Investigators say that it could be days before they find the female driver of a dark Lexus SUV who drove past police barricades early Wednesday. They say she was swept up in the raging waters of Bull Creek near 360 and 2222. Her vehicle was later discovered about a half mile downstream.
“Once you are in the flow of water you are at the mercy of Mother Nature,” said DJ Walker with the Austin Fire Department. “Mother Nature can be pretty harsh.”
Witnesses described the driver as between 40 and 60 years of age. On Wednesday afternoon, her SUV could be seen just beyond the boat slips of homes along Bull Creek. The air bags had deployed and the windows were broken.
The woman’s name was still unknown.
At one point, Austin Police and Fire used a cadaver sniffing dog to scour the waters. Currents remained so strong that one officer said it was possible the woman could have drifted for several miles. By midday, officials stopped calling their effort to find her a “search” and began to call it a “recovery.”
As for residents along Bull Creek, some said they had never seen the water rise so high or move so fast. The strength of it forced Michael Castanon’s boat from its dock and pushed it into Lake Austin about a half mile away.

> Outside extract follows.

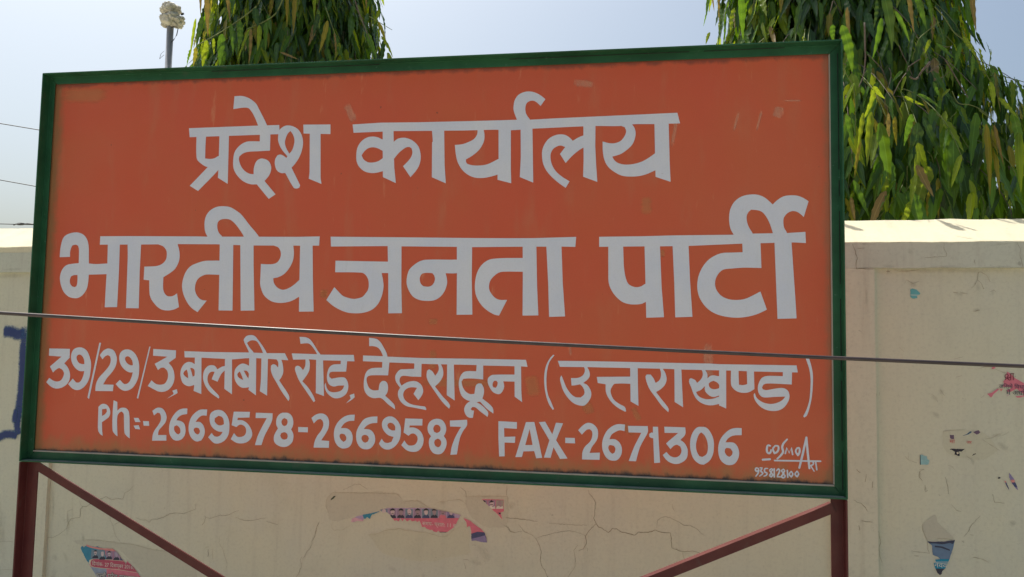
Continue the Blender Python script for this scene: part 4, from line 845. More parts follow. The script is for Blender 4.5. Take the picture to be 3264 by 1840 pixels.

“The amount of force that came through here was incredible,” he said, “never seen anything like that.”
His neighbor, Allen Bailey, described it as “an extreme amount of force.”
In the meantime, firefighters said the Lexus was not the only vehicle washed away. Just across from the back patio at the County Line Restaurant, a Mercedes could be seen wedged against a boulder. Its driver survived, however it remained unclear if she was swept away before or after police put up the barricade.
The stretch of 2222 just outside the County Line Restaurant was closed for most of Wednesday, and reopened just after 5 p.m.